2017/2018 Upgrade

After retaining the same basic design since around 2003, the Whiteparish Community Website is long overdue for a major overhaul, most of which we hope to tackle during the back end of 2017 and (probably the whole of) 2018. The main stages of this upgrade will be :

  • Ensure all content of existing site is relevant.
  • Ensure all links are working.
  • Migrate entire site to run in a different technical environment on an "Apache" server.
  • Include facilities for organisations to update their own pages.
  • Spend unimaginable amounts of time debugging!
  • Launch new site to ringing applause (or indifference!)

 
Some of these stages are dealt with in a little more detail under the following headings.

Relevance

Perhaps not just a case of ensuring "Relevance"; but also "Usefulness". Running a community website involves some interesting decisions, one of which is the extent to which it should be a historical record–not only of things happening in and to the village, but also of what material was added to or changed in the website itself. In the new website, happily some of those decisions will not be ours, because organisations will be responsible for their own content, and either keep old stuff or not as they choose. But there will still be decisions to be made about whether or not the rest of the content (the stuff that is not controlled by any of the village organisations) should be retained or dropped. One easy decision is to drop the original pre-2003 version of whiteparish.co.uk. Retaining this for a year or two after we took over the domain might have been sensible, but to keep this material 14 years later definitely isn't.

There will be some reorganising, too.

Links

There are literally hundreds of links on the website, many of them to other websites over which we have no control, resulting in a fair number of broken links. We know how these can erode website visitors' confidence in the quality of the site as a whole. So we will fix these before migrating the site; and run regular checks once the new site is up and running to minimise the problem in the future.

Migration

New HTML; New CSS; New Responsive Design

The existing website was hand-coded in an unholy mixture of several different versions of HTML 4, lots of HTML-coded tables (nowadays frowned on), and occasionally some CSS 2. Back in 2003 quite a lot of people were still using PCs or laptops with what today would be thought of as low-resolution screens, such as 800 x 600 or even 640 x 480 pixels. The i-phone was still four years away. Nearly all websites were designed in a "one-size fits all" way, with a standard pixel width. And this one was no exception.

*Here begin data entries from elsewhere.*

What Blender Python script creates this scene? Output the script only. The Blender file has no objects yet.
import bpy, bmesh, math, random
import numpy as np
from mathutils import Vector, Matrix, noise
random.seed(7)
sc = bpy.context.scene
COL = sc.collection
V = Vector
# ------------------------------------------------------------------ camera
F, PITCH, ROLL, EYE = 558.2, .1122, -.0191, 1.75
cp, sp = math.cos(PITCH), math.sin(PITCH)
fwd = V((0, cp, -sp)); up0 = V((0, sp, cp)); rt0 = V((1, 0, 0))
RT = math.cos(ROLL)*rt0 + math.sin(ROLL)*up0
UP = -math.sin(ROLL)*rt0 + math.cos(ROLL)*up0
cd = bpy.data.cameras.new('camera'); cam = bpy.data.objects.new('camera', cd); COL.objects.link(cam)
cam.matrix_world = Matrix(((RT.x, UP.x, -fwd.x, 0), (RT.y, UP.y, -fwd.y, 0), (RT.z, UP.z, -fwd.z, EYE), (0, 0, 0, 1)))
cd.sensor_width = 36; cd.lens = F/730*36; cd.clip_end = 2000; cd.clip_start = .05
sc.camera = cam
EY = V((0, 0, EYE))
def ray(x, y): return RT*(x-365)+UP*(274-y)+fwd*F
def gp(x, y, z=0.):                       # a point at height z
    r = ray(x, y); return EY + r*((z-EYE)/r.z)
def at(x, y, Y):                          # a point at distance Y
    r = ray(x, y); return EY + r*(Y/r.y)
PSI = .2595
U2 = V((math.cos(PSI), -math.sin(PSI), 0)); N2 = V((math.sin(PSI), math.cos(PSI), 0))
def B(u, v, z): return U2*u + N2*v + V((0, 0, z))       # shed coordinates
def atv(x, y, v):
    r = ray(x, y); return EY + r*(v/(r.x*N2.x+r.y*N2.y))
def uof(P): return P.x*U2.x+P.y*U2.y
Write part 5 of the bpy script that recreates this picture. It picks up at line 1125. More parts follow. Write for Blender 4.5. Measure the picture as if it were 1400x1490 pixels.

Today of course you can view websites on a very wide variety of different devices, from smartphones to desktop PCs with widescreen displays. The updated website will therefore join the modern trend towards "responsive design", which refers to website pages being able to adapt themselves to the screen size, and other characteristics, of the device they are being viewed on. The pages will be built with recent versions of HTML and CSS (versions 5 and 3, respectively) which have features specifically designed to enable this sort of adaptablility. At this stage it's impossible to say exactly what screen sizes we will cater for, but eventually it will certainly be more flexible than before. (Which sets the bar intentionally low!)

Converting the website coding to these new versions of HTML and CSS will probably be a nightmare, but worth it. Fortunately there are plenty of software tools on the web to help ease the pain.

New Platform

The existing website runs on a Microsoft Windows web server, uses a server-side scripting language called ASP, and has some databases written in Microsoft Access. This set of basically Microsoft technologies is considered by many to be inferior to a competitive set, based on "open-source" technologies. These comprise the Apache web server (and close relatives), PHP server-side scripting language, and MySQL databases. About four times as many websites are hosted on Apache servers compared to Microsoft ones, which brings advantages, apart from anything else, in getting support. If you're using the open-source technologies and need help, you're likely to get quicker answers to any problems you might post on the internet, because there are many more experts on the open-source technologies than on the Microsoft ones,

Drupal

As well as switching the Community Site to a more popular set of open-source web technologies. We will also probably be switching to "Drupal", a website-building/supporting environment which runs ON the open-source stuff already mentioned. To quote Wikipedia, "Drupal is a free and open-source content-management framework written in PHP". Using Drupal will enable village organisations to easily submit their own content to the website and edit it. It should also allow us to include other new features, notably a discussion board, using facilities that "come with" Drupal.

Latest update: 1 June 2017.

A Timecheck

Any very observant visitors who have glanced through this page before may notice that the target dates all seem to have slipped by a couple of years. Yes, they have, but we'll try to keep to the new targets!